BRIEF: Please repeat all of the listing exactly.

DATASET EXCERPTS:

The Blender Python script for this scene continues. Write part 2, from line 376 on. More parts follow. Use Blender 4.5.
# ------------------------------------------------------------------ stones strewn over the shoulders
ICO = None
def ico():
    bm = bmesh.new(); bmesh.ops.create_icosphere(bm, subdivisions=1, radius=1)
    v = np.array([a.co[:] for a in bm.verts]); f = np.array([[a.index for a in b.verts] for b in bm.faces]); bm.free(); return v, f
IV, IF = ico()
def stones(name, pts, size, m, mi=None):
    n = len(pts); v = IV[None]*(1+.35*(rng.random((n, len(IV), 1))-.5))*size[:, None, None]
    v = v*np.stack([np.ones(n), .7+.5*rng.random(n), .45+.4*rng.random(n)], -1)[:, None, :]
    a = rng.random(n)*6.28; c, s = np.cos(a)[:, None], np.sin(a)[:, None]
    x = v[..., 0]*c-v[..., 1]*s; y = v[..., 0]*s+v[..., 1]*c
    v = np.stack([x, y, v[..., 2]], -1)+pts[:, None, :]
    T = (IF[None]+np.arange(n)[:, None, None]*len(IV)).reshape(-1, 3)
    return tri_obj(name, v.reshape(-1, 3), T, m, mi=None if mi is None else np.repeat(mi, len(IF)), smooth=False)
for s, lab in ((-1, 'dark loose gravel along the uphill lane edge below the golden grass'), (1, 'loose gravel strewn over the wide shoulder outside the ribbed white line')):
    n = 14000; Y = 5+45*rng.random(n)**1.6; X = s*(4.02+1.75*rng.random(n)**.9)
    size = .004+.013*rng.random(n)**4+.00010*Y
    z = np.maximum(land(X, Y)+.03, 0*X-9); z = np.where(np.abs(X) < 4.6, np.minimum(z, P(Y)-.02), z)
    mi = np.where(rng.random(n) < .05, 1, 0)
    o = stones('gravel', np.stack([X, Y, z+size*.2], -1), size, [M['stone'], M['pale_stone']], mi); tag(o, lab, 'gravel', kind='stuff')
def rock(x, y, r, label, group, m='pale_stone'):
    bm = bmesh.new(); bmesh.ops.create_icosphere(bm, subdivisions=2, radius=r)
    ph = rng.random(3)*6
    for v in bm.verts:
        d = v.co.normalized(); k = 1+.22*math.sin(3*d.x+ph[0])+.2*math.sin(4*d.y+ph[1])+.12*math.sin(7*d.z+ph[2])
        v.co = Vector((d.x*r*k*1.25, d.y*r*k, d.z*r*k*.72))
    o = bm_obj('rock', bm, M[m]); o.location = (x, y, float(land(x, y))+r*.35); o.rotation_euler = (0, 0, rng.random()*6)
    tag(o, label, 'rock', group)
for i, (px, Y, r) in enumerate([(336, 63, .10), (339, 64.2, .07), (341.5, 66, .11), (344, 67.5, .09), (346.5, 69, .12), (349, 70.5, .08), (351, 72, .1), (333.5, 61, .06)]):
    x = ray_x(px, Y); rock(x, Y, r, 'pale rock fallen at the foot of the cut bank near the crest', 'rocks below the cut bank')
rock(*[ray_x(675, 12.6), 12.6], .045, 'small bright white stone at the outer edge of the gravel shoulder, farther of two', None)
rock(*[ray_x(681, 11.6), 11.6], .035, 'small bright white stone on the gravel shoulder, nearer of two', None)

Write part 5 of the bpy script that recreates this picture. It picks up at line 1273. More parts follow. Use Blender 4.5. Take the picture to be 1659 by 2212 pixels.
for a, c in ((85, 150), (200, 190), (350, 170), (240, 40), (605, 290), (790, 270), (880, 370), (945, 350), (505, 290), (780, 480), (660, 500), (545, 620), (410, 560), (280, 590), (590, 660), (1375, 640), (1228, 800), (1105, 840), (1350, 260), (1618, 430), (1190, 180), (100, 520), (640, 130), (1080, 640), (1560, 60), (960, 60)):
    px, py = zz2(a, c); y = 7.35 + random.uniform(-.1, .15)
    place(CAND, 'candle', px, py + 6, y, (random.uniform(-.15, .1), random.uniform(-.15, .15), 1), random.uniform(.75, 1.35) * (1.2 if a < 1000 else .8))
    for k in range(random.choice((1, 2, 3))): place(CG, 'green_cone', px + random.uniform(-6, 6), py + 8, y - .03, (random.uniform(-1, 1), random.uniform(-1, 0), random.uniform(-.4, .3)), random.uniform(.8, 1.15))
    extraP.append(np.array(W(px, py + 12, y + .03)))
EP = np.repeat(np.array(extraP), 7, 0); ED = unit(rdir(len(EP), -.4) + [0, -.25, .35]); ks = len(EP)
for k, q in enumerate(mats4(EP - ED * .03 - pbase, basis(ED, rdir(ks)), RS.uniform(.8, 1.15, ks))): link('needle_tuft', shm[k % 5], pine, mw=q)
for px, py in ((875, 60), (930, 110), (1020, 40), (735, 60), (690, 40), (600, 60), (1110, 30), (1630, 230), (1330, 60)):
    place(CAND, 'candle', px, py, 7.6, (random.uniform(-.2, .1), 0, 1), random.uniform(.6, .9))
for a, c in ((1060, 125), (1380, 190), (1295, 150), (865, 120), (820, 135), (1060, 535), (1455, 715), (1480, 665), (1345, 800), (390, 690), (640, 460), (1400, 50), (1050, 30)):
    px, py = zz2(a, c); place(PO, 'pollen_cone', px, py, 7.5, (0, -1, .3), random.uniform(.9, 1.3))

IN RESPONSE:
The Blender Python script for this scene continues. Write part 2, from line 376 on. More parts follow. Use Blender 4.5.
# ------------------------------------------------------------------ stones strewn over the shoulders
ICO = None
def ico():
    bm = bmesh.new(); bmesh.ops.create_icosphere(bm, subdivisions=1, radius=1)
    v = np.array([a.co[:] for a in bm.verts]); f = np.array([[a.index for a in b.verts] for b in bm.faces]); bm.free(); return v, f
IV, IF = ico()
def stones(name, pts, size, m, mi=None):
    n = len(pts); v = IV[None]*(1+.35*(rng.random((n, len(IV), 1))-.5))*size[:, None, None]
    v = v*np.stack([np.ones(n), .7+.5*rng.random(n), .45+.4*rng.random(n)], -1)[:, None, :]
    a = rng.random(n)*6.28; c, s = np.cos(a)[:, None], np.sin(a)[:, None]
    x = v[..., 0]*c-v[..., 1]*s; y = v[..., 0]*s+v[..., 1]*c
    v = np.stack([x, y, v[..., 2]], -1)+pts[:, None, :]
    T = (IF[None]+np.arange(n)[:, None, None]*len(IV)).reshape(-1, 3)
    return tri_obj(name, v.reshape(-1, 3), T, m, mi=None if mi is None else np.repeat(mi, len(IF)), smooth=False)
for s, lab in ((-1, 'dark loose gravel along the uphill lane edge below the golden grass'), (1, 'loose gravel strewn over the wide shoulder outside the ribbed white line')):
    n = 14000; Y = 5+45*rng.random(n)**1.6; X = s*(4.02+1.75*rng.random(n)**.9)
    size = .004+.013*rng.random(n)**4+.00010*Y
    z = np.maximum(land(X, Y)+.03, 0*X-9); z = np.where(np.abs(X) < 4.6, np.minimum(z, P(Y)-.02), z)
    mi = np.where(rng.random(n) < .05, 1, 0)
    o = stones('gravel', np.stack([X, Y, z+size*.2], -1), size, [M['stone'], M['pale_stone']], mi); tag(o, lab, 'gravel', kind='stuff')
def rock(x, y, r, label, group, m='pale_stone'):
    bm = bmesh.new(); bmesh.ops.create_icosphere(bm, subdivisions=2, radius=r)
    ph = rng.random(3)*6
    for v in bm.verts:
        d = v.co.normalized(); k = 1+.22*math.sin(3*d.x+ph[0])+.2*math.sin(4*d.y+ph[1])+.12*math.sin(7*d.z+ph[2])
        v.co = Vector((d.x*r*k*1.25, d.y*r*k, d.z*r*k*.72))
    o = bm_obj('rock', bm, M[m]); o.location = (x, y, float(land(x, y))+r*.35); o.rotation_euler = (0, 0, rng.random()*6)
    tag(o, label, 'rock', group)
for i, (px, Y, r) in enumerate([(336, 63, .10), (339, 64.2, .07), (341.5, 66, .11), (344, 67.5, .09), (346.5, 69, .12), (349, 70.5, .08), (351, 72, .1), (333.5, 61, .06)]):
    x = ray_x(px, Y); rock(x, Y, r, 'pale rock fallen at the foot of the cut bank near the crest', 'rocks below the cut bank')
rock(*[ray_x(675, 12.6), 12.6], .045, 'small bright white stone at the outer edge of the gravel shoulder, farther of two', None)
rock(*[ray_x(681, 11.6), 11.6], .035, 'small bright white stone on the gravel shoulder, nearer of two', None)

Write part 5 of the bpy script that recreates this picture. It picks up at line 1273. More parts follow. Use Blender 4.5. Take the picture to be 1659 by 2212 pixels.
for a, c in ((85, 150), (200, 190), (350, 170), (240, 40), (605, 290), (790, 270), (880, 370), (945, 350), (505, 290), (780, 480), (660, 500), (545, 620), (410, 560), (280, 590), (590, 660), (1375, 640), (1228, 800), (1105, 840), (1350, 260), (1618, 430), (1190, 180), (100, 520), (640, 130), (1080, 640), (1560, 60), (960, 60)):
    px, py = zz2(a, c); y = 7.35 + random.uniform(-.1, .15)
    place(CAND, 'candle', px, py + 6, y, (random.uniform(-.15, .1), random.uniform(-.15, .15), 1), random.uniform(.75, 1.35) * (1.2 if a < 1000 else .8))
    for k in range(random.choice((1, 2, 3))): place(CG, 'green_cone', px + random.uniform(-6, 6), py + 8, y - .03, (random.uniform(-1, 1), random.uniform(-1, 0), random.uniform(-.4, .3)), random.uniform(.8, 1.15))
    extraP.append(np.array(W(px, py + 12, y + .03)))
EP = np.repeat(np.array(extraP), 7, 0); ED = unit(rdir(len(EP), -.4) + [0, -.25, .35]); ks = len(EP)
for k, q in enumerate(mats4(EP - ED * .03 - pbase, basis(ED, rdir(ks)), RS.uniform(.8, 1.15, ks))): link('needle_tuft', shm[k % 5], pine, mw=q)
for px, py in ((875, 60), (930, 110), (1020, 40), (735, 60), (690, 40), (600, 60), (1110, 30), (1630, 230), (1330, 60)):
    place(CAND, 'candle', px, py, 7.6, (random.uniform(-.2, .1), 0, 1), random.uniform(.6, .9))
for a, c in ((1060, 125), (1380, 190), (1295, 150), (865, 120), (820, 135), (1060, 535), (1455, 715), (1480, 665), (1345, 800), (390, 690), (640, 460), (1400, 50), (1050, 30)):
    px, py = zz2(a, c); place(PO, 'pollen_cone', px, py, 7.5, (0, -1, .3), random.uniform(.9, 1.3))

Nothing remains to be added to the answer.